→ **Collected material**
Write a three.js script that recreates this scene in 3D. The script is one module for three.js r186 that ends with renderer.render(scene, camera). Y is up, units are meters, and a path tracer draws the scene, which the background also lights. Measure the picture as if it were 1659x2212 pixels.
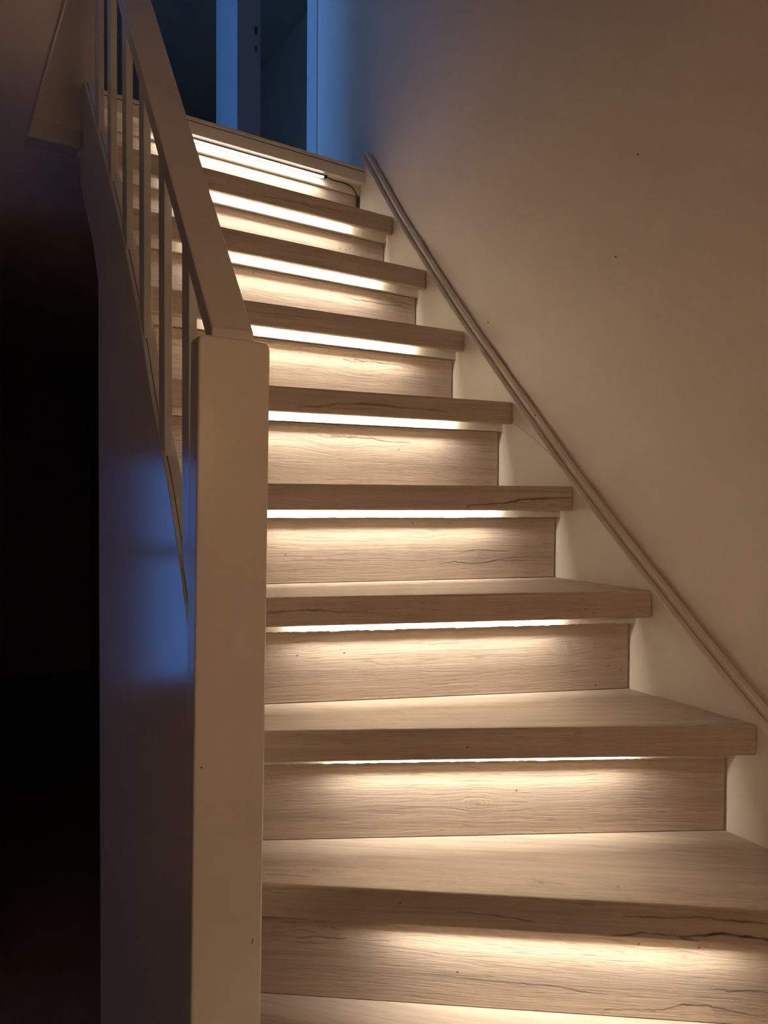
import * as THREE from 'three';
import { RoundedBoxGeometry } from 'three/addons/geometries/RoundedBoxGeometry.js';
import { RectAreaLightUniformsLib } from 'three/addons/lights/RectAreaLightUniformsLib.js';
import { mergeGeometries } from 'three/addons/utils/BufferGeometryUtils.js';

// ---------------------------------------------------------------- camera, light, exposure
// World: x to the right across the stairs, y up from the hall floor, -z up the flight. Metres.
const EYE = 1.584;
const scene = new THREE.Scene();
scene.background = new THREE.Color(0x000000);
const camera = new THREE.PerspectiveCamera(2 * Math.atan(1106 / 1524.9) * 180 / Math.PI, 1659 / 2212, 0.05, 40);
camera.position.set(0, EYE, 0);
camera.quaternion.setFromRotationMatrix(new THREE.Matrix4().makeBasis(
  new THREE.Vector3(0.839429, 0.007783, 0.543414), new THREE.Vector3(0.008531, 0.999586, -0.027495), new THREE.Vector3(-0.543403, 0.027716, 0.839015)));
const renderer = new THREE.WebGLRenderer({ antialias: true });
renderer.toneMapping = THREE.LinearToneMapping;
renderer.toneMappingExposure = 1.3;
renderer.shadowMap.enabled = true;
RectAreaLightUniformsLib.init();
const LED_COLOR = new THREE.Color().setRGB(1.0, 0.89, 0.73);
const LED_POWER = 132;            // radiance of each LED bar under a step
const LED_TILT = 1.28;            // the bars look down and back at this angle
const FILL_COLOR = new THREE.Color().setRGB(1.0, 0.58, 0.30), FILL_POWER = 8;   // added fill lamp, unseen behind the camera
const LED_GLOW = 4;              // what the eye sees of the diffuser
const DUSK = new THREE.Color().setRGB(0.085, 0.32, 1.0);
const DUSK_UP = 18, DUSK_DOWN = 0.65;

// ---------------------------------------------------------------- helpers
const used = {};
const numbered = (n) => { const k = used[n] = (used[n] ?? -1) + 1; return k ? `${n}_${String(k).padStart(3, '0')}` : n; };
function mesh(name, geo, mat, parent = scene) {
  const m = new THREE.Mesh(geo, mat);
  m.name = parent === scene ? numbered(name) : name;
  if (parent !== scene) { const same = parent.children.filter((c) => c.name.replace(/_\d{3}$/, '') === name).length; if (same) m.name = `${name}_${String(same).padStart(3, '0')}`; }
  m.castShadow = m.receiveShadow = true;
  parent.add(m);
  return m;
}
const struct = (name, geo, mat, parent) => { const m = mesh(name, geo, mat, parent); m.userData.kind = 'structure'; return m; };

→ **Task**
Without the pictures, retype the whole of the material above exactly.

→ **Solution to the exercise**
Write a three.js script that recreates this scene in 3D. The script is one module for three.js r186 that ends with renderer.render(scene, camera). Y is up, units are meters, and a path tracer draws the scene, which the background also lights. Measure the picture as if it were 1659x2212 pixels.
import * as THREE from 'three';
import { RoundedBoxGeometry } from 'three/addons/geometries/RoundedBoxGeometry.js';
import { RectAreaLightUniformsLib } from 'three/addons/lights/RectAreaLightUniformsLib.js';
import { mergeGeometries } from 'three/addons/utils/BufferGeometryUtils.js';

// ---------------------------------------------------------------- camera, light, exposure
// World: x to the right across the stairs, y up from the hall floor, -z up the flight. Metres.
const EYE = 1.584;
const scene = new THREE.Scene();
scene.background = new THREE.Color(0x000000);
const camera = new THREE.PerspectiveCamera(2 * Math.atan(1106 / 1524.9) * 180 / Math.PI, 1659 / 2212, 0.05, 40);
camera.position.set(0, EYE, 0);
camera.quaternion.setFromRotationMatrix(new THREE.Matrix4().makeBasis(
  new THREE.Vector3(0.839429, 0.007783, 0.543414), new THREE.Vector3(0.008531, 0.999586, -0.027495), new THREE.Vector3(-0.543403, 0.027716, 0.839015)));
const renderer = new THREE.WebGLRenderer({ antialias: true });
renderer.toneMapping = THREE.LinearToneMapping;
renderer.toneMappingExposure = 1.3;
renderer.shadowMap.enabled = true;
RectAreaLightUniformsLib.init();
const LED_COLOR = new THREE.Color().setRGB(1.0, 0.89, 0.73);
const LED_POWER = 132;            // radiance of each LED bar under a step
const LED_TILT = 1.28;            // the bars look down and back at this angle
const FILL_COLOR = new THREE.Color().setRGB(1.0, 0.58, 0.30), FILL_POWER = 8;   // added fill lamp, unseen behind the camera
const LED_GLOW = 4;              // what the eye sees of the diffuser
const DUSK = new THREE.Color().setRGB(0.085, 0.32, 1.0);
const DUSK_UP = 18, DUSK_DOWN = 0.65;

// ---------------------------------------------------------------- helpers
const used = {};
const numbered = (n) => { const k = used[n] = (used[n] ?? -1) + 1; return k ? `${n}_${String(k).padStart(3, '0')}` : n; };
function mesh(name, geo, mat, parent = scene) {
  const m = new THREE.Mesh(geo, mat);
  m.name = parent === scene ? numbered(name) : name;
  if (parent !== scene) { const same = parent.children.filter((c) => c.name.replace(/_\d{3}$/, '') === name).length; if (same) m.name = `${name}_${String(same).padStart(3, '0')}`; }
  m.castShadow = m.receiveShadow = true;
  parent.add(m);
  return m;
}
const struct = (name, geo, mat, parent) => { const m = mesh(name, geo, mat, parent); m.userData.kind = 'structure'; return m; };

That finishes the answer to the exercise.